ACE-Bench: Agent Configurable Evaluation with Scalable Horizons and Controllable Difficulty under Lightweight Environments
This provides a more reliable and interpretable benchmark for evaluating agent reasoning, addressing issues for researchers in AI and agent development, though it is incremental as it builds on existing benchmark concepts.
The paper tackles the limitations of existing agent benchmarks by proposing ACE-Bench, a grid-based planning task that reduces environment interaction overhead from up to 41% to zero and offers fine-grained control over task horizon and difficulty, enabling fast and reproducible evaluation across 13 models with significant performance variation.
Existing Agent benchmarks suffer from two critical limitations: high environment interaction overhead (up to 41\% of total evaluation time) and imbalanced task horizon and difficulty distributions that make aggregate scores unreliable.

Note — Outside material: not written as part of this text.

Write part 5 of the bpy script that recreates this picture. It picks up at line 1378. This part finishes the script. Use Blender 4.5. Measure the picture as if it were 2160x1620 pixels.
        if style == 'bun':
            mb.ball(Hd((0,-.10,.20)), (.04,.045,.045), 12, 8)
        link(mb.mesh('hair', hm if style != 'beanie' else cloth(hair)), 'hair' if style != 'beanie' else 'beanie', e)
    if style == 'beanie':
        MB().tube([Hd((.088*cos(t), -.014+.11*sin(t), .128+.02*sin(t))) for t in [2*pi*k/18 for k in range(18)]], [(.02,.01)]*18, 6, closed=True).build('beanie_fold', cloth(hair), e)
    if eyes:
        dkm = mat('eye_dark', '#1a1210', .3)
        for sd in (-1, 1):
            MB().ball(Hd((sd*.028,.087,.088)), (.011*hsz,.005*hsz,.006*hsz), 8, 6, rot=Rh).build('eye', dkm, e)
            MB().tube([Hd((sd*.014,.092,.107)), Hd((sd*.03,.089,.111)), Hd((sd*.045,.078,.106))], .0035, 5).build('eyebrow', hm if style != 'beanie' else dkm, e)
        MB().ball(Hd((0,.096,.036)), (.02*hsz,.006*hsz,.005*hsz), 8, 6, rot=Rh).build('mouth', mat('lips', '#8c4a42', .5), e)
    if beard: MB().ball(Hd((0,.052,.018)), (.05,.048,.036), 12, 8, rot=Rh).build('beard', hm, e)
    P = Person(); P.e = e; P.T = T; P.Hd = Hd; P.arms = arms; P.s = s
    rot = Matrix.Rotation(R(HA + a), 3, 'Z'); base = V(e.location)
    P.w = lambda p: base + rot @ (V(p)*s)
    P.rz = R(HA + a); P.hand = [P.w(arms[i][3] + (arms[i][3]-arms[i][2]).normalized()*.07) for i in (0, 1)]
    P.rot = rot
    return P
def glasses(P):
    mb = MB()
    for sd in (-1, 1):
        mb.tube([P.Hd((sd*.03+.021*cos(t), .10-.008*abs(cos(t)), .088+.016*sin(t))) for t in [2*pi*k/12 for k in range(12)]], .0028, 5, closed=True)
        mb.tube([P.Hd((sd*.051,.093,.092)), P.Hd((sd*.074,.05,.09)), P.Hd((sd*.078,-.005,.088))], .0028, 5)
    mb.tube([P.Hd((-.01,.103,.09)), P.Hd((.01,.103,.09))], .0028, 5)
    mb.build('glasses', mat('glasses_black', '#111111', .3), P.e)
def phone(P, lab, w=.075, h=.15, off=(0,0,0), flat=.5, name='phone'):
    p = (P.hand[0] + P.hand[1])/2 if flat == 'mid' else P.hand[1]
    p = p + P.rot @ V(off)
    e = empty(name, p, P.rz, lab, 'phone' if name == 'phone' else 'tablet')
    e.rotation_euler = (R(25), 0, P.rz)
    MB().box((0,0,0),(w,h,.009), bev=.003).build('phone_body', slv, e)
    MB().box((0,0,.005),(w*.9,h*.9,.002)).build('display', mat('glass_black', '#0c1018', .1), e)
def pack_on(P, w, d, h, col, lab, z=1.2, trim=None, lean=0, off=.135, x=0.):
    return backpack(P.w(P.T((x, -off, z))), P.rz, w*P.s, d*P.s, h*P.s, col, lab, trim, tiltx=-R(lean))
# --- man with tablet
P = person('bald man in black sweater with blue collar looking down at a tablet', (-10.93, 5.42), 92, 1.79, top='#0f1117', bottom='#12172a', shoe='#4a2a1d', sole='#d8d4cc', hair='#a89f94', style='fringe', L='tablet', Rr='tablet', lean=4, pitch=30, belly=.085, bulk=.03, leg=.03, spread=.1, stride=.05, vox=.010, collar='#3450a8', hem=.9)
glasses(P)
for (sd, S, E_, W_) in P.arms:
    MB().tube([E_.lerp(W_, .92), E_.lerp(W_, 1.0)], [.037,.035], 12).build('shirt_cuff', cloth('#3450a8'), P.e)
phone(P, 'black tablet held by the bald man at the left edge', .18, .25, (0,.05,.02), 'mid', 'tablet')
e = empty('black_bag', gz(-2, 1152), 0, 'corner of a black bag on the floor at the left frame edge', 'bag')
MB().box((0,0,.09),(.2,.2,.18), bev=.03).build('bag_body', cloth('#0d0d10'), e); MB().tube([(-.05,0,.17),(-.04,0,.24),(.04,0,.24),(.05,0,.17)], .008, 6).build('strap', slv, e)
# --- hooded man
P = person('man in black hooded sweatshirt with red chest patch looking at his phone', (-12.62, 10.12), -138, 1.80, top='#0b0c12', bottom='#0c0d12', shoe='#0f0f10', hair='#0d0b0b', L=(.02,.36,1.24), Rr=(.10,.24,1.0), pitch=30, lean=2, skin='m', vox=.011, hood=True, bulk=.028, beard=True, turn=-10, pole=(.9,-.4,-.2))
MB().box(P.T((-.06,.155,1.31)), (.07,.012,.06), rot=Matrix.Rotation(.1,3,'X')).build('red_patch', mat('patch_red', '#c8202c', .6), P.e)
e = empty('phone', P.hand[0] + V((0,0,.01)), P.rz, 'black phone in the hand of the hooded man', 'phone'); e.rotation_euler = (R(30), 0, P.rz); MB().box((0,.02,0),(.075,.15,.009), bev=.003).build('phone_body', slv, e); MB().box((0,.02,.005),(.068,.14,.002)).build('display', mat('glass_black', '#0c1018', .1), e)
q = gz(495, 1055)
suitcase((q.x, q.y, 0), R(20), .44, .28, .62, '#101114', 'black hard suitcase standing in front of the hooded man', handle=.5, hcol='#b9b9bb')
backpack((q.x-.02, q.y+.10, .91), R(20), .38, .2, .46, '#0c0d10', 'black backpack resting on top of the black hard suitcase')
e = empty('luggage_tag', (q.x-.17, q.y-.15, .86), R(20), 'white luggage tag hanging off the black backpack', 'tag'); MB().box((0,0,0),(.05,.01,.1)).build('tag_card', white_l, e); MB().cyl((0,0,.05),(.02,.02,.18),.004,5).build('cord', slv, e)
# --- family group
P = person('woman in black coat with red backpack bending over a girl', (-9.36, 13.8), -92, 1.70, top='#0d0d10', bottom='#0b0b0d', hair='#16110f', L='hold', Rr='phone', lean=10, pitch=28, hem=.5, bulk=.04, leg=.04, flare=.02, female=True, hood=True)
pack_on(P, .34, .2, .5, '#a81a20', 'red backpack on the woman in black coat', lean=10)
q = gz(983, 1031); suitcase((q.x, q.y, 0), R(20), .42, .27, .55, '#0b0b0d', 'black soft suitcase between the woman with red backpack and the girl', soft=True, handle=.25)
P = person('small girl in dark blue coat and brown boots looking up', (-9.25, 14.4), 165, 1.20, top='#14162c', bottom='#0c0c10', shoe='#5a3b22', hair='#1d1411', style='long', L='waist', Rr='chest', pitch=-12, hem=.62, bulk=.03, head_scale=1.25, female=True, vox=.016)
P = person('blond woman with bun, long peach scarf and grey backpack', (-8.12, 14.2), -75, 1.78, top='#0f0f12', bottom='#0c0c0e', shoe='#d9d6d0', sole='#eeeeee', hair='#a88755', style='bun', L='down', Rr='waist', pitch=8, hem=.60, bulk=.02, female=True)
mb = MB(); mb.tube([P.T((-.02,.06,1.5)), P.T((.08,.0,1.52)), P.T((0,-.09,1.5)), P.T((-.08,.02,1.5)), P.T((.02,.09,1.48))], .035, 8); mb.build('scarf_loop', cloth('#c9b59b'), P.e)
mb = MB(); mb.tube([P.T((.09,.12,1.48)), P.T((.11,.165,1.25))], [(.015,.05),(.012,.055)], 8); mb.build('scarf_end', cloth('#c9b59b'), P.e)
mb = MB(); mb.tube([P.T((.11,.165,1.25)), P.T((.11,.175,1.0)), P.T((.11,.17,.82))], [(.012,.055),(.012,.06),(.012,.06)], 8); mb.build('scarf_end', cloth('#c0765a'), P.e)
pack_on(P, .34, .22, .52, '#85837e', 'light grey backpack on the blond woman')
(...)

To address these issues, we propose ACE-Bench built around a unified grid-based planning task, where agents must fill hidden slots in a partially completed schedule subject to both local slot constraints and global constraints. Our benchmark offers fine-grained control through two orthogonal axes: Scalable Horizons, controlled by the number of hidden slots $H$, and Controllable Difficulty, governed by a decoy budget $B$ that determines the number of globally misleading decoy candidates. Crucially, all tool calls are resolved via static JSON files under a Lightweight Environment design, eliminating setup overhead and enabling fast, reproducible evaluation suitable for training-time validation. We first validate that H and B provide reliable control over task horizon and difficulty, and that ACE-Bench exhibits strong domain consistency and model discriminability. We then conduct comprehensive experiments across 13 models of diverse sizes and families over 6 domains, revealing significant cross-model performance variation and confirming that ACE-Bench provides interpretable and controllable evaluation of agent reasoning.